While the present building regulations have undoubtedly driven up standards, they also drive up prices.
Those who argue that there should be no relaxation should ask themselves if they would be happy if the only cars on the market were top-of-the-range BMWs.

Democracy and efficiency

A couple of weeks ago, the Mercury carried a long statement by county council leader John Davies in which he claimed, with regard to the Independent Political Group's dominance of the county council, that : "The candidate who gets the largest number of votes wins the seat and the group that has the largest number of seats runs the council."
I have already had a letter published in the Mercury on this issue and a more comprehensive account of my views on this piece of nonsense can be found at PUP.
However, something else Cllr Davies said also grabbed my attention.
Referring to a "glowing report" from the District Auditor, on the council's efficiency, Cllr Davies asserted: "You simply don't get these accolades in local authorities where there is a 'democratic deficit' ".
Cllr Davies seems to be suggesting that there is some necessary connection between efficiency and democracy and in that he is most surely wrong.
Tesco is, after all, a very efficient company though nobody would suggest it is democratic.

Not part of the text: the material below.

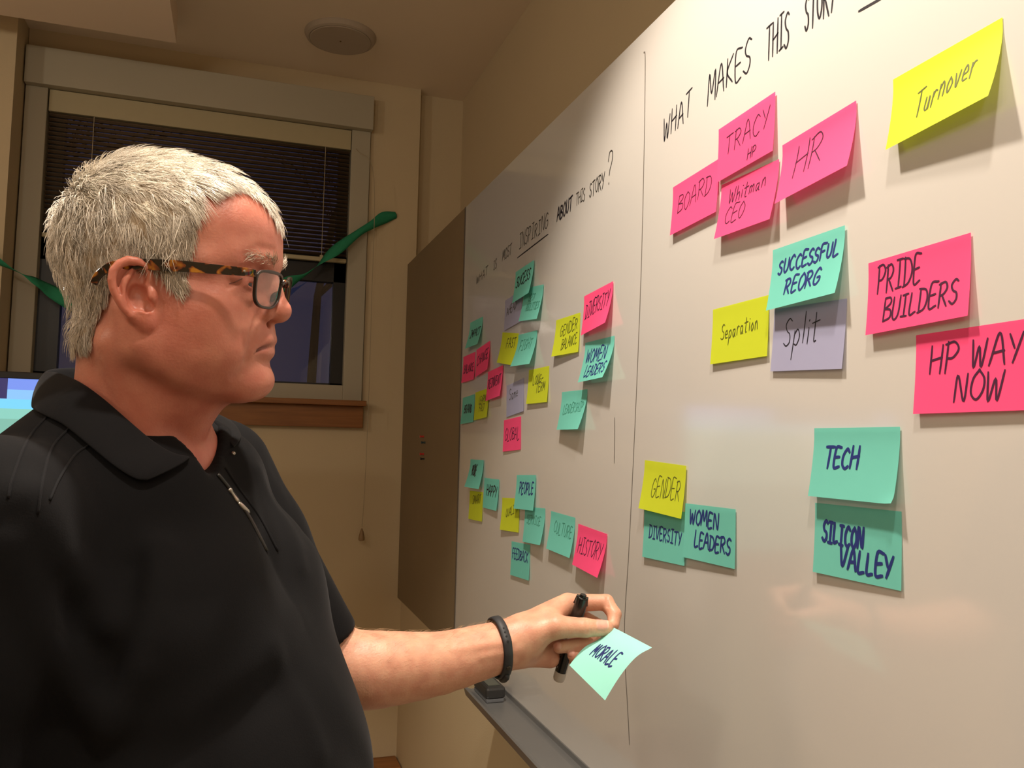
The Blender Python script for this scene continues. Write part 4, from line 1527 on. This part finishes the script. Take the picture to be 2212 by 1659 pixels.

And Hitler - no democrat he - transformed Germany into the most efficient industrial and military machine the world had ever seen.
Indeed, had Hitler not committed the cardinal error of attacking the USSR in 1941, we might now find ourselves enjoying those same efficiencies ourselves.
And, as I always remind my opponents whenever I get into an argument about this issue, Mussolini made the trains run on time.
The truth is that the efficiencies that come from living in a properly functioning democracy do not lend themselves to evaluation by bean-counters.
They are the efficiencies that flow, unseen and unmeasured, from living in a settled society where people believe in the rule of law and are generally satisfied, even in defeat, that their side of the argument has had a fair crack of the whip.